An Autobiography Revisited




The autobiography of one of the world's most talented and intriguing writers, reissuing in Penguin Modern Classics

'Speak, memory', said Vladimir Nabokov. And immediately there came flooding back to him a host of enchanting recollections - of his comfortable childhood and adolescence, of his rich, liberal-minded father, his beautiful mother, an army of relations and family hangers-on and of grand old houses in St Petersburg and the surrounding countryside in pre-Revolutionary Russia.
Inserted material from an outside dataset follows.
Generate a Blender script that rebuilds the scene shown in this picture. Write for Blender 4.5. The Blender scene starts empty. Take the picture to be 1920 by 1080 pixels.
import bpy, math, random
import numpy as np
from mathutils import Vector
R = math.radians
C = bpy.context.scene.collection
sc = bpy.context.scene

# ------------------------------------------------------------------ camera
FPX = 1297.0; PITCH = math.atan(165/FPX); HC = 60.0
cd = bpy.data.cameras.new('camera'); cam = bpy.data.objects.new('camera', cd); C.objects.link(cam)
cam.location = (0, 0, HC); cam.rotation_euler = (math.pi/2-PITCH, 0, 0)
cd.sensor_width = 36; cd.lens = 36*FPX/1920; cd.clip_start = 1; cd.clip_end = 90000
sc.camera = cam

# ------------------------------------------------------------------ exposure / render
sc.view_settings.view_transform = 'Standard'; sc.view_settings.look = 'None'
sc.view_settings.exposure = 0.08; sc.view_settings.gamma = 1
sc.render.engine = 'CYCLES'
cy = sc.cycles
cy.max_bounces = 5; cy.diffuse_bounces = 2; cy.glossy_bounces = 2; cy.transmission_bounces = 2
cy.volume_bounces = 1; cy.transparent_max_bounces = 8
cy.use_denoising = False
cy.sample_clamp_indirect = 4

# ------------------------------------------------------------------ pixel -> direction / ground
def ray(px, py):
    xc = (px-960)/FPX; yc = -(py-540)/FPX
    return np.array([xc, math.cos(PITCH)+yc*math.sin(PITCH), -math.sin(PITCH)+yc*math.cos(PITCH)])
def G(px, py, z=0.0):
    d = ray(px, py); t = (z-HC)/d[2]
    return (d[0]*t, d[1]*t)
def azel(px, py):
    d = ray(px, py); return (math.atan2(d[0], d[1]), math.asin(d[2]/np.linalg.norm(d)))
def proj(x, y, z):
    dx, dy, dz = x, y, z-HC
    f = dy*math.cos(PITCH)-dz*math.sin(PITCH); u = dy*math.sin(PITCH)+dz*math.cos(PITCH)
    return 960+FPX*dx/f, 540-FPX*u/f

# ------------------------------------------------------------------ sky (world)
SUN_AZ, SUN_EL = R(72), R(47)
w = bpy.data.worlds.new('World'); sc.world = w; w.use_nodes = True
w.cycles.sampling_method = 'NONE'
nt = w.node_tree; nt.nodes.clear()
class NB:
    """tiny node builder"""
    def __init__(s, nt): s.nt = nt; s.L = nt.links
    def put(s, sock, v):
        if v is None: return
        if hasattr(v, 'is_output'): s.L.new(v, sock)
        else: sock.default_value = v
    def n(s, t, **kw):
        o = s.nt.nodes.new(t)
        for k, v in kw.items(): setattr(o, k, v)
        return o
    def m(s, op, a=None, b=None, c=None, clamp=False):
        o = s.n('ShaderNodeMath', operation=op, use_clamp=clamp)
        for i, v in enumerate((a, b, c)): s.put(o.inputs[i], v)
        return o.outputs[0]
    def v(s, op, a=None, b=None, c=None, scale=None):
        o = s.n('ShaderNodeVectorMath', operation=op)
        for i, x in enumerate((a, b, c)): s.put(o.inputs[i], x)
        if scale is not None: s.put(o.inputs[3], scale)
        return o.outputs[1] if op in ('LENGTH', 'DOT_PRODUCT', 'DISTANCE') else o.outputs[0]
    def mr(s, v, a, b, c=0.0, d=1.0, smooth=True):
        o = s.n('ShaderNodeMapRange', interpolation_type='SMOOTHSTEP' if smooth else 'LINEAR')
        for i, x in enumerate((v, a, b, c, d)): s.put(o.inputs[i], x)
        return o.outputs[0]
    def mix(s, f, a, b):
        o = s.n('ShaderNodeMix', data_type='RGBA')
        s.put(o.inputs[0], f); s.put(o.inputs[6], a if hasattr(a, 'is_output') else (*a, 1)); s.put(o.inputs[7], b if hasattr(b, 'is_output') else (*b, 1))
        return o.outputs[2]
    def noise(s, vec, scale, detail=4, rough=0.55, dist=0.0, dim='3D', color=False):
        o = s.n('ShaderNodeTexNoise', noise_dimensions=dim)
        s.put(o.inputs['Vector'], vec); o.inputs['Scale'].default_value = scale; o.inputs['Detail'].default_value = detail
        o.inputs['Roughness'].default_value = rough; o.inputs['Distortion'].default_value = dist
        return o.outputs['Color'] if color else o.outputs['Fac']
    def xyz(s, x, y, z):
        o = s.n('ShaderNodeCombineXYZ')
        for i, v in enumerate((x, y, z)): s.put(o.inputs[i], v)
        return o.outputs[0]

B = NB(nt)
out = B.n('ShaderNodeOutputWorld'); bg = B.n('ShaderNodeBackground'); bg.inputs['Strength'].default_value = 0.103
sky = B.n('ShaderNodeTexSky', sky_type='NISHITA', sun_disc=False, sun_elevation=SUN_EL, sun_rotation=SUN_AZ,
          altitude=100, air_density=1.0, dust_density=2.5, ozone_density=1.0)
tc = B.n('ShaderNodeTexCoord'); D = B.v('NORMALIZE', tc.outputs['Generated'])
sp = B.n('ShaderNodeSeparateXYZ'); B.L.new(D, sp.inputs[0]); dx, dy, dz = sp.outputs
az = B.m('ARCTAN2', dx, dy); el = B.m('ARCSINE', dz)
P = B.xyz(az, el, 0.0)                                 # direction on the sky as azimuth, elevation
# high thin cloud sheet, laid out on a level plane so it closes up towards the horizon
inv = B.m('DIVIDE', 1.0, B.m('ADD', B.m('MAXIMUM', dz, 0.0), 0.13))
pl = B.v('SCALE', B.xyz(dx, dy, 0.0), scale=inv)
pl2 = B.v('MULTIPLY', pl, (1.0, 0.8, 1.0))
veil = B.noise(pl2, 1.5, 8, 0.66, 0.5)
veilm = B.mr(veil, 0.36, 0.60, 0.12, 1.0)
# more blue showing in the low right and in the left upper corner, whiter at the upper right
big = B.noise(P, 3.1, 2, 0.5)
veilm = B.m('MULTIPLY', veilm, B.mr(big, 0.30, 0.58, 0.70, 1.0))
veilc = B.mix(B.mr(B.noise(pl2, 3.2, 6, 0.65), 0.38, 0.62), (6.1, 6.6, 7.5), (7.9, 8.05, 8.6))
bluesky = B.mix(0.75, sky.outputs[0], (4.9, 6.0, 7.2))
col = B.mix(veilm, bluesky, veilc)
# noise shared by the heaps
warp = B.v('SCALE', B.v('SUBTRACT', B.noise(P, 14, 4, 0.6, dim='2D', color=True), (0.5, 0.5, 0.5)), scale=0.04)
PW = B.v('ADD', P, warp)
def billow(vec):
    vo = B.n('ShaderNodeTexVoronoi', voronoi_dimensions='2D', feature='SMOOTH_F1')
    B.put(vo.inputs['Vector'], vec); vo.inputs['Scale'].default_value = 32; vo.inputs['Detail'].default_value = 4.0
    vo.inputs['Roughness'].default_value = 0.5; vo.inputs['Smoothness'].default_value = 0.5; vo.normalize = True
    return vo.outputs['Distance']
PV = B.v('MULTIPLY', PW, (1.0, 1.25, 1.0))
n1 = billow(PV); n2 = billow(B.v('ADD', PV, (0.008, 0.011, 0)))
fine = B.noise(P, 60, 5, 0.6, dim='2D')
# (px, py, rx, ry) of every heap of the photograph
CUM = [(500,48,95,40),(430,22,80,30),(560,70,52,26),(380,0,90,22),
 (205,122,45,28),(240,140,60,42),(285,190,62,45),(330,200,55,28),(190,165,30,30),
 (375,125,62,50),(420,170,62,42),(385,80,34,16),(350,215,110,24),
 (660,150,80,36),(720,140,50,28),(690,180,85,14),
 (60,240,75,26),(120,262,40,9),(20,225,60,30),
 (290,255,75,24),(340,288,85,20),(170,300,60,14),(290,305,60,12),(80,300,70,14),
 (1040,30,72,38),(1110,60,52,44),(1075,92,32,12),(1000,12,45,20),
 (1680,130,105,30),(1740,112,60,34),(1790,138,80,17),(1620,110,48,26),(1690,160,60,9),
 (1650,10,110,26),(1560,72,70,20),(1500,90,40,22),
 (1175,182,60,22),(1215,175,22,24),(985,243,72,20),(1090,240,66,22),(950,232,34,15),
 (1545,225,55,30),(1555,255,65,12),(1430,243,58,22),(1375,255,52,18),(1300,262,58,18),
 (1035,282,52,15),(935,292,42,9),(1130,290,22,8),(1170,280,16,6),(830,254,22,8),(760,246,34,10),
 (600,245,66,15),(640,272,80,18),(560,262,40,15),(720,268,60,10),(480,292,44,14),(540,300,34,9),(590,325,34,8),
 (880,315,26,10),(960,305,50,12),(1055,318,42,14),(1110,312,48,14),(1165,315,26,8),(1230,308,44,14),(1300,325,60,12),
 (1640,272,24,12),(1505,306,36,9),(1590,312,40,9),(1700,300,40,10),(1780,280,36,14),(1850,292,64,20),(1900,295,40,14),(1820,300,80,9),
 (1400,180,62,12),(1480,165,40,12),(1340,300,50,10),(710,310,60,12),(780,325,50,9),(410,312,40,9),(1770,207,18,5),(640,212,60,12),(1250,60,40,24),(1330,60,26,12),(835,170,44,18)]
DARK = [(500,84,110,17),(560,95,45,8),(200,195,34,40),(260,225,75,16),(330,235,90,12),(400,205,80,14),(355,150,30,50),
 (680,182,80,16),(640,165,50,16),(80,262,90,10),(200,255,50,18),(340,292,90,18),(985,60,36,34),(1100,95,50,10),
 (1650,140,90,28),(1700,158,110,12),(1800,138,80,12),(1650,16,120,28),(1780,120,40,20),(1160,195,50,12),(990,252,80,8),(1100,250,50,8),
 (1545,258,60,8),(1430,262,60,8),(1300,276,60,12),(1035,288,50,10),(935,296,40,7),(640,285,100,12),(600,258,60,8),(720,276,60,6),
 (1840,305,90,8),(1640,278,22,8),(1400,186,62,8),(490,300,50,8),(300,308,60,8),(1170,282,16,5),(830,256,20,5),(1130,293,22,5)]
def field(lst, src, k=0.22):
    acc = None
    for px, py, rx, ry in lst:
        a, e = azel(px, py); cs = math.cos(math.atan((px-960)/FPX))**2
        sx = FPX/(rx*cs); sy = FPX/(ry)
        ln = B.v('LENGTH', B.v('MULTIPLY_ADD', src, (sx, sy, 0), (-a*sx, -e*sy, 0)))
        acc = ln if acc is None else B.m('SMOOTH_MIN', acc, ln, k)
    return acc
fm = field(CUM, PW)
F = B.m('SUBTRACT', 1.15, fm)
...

Young love, butterflies, tutors and a multitude of other themes thread together to weave an autobiography, which is itself a work of art.

  • Published: 1 December 2000
  • ISBN: 9780141183220
  • Imprint: Penguin Classics
  • Format: Paperback
  • Pages: 288
  • RRP: $30.00

About the author

Vladimir Nabokov

One of the twentieth century's master prose stylists, Vladimir Nabokov (1899 - 1977) was born in St Petersburg, but left Russia when the Bolsheviks seized power. He studied French and Russian literature at Trinity College, Cambridge, then lived in Berlin and Paris, where he launched a brilliant literary career. In 1940 he moved to the United States, and achieved renown as a novelist, poet, critic, and translator. He taught literature at Wellesley, Stanford, Cornell, and Harvard. In 1961 he moved to Montreux, Switzerland, where he died in 1977.

His first novel in English was The Real Life of Sebastian Knight, published in 1941. His other books include Ada or Ardor (1969), Laughter in the Dark (1933), Pale Fire (1962), the short story collection Details of a Sunset (1976) and Lolita (1955), his best-known novel.